What If Your Family Is Not a Four-Pack

Who’s idea was it to package four tickets to an event (usually with a meal of some sort) as a “Family Four Pack”? Probably some genius marketer. I can say that because I used to be in marketing. Ostensibly to marketers “family” means two adults and two kids. Which means that to get a deal on tickets (it is most often four tickets, four meals, four drinks). What happens if you really only need three? You can’t break down that ticket rate to $22 each (using the example of $88 for a four pack). I am a deal hunter – but when I have to spend extra to get a discount…it’s not a deal. Even television shows seem to be getting this right more and more. Sometimes “family” is a divorced mom with two kids (or a blended family, or extended family, or…)

So here is my dilemma. I get invited to things from time to time and I’m offered a family four pack. There are three of us (I’m divorced and have two kids). That is where the fighting usually ensues. My kids argue over who got to bring the extra friend last time or even if it is appropriate for that particular gender (really even if it is my son’s turn I’m pretty sure that he would not want to bring one of his teen friends to Disney’s Princesses on Ice).

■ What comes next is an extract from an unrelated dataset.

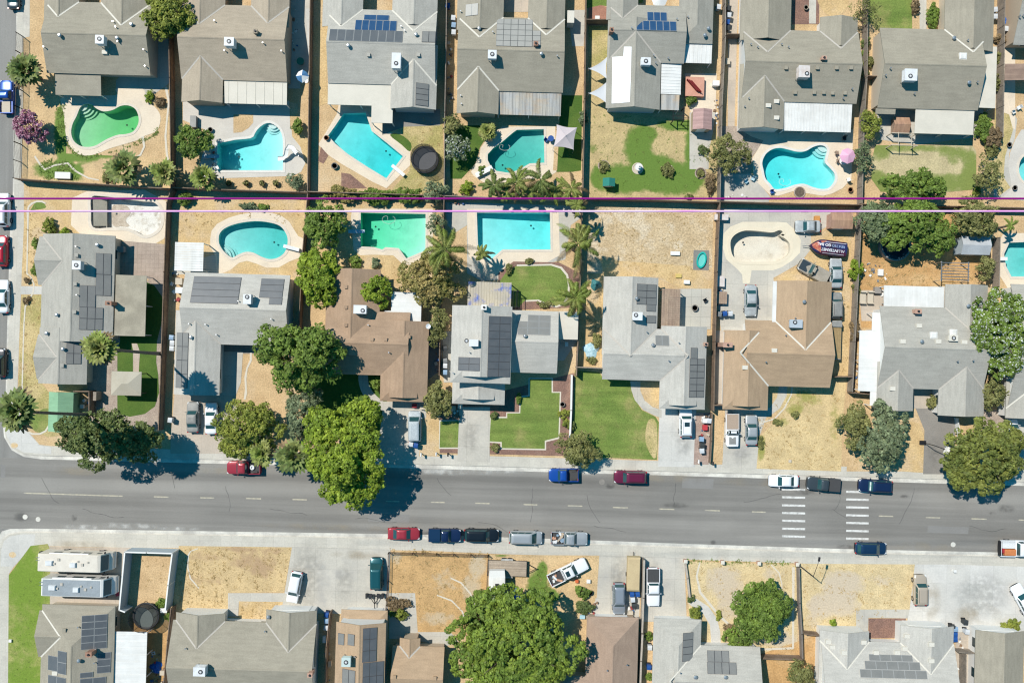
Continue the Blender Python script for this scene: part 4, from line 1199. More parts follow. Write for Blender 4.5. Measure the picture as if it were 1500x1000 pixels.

So far, I have let them be the one with the extra friend – not me. Some times we let the ticket go because I don’t feel like driving in circles to take a friend home late at night.

So really marketers – are we really not a family because there are only three of us? What about those families that have more kids? Who do they sit at home? The other adult? Which child has to sit this one out? Usually the marketing genius has also booked the entire section for families – meaning there are no additional tickets available anywhere near where the family section is. Do you sit one in a different side of the theater/auditorium/stadium just so they can see it too?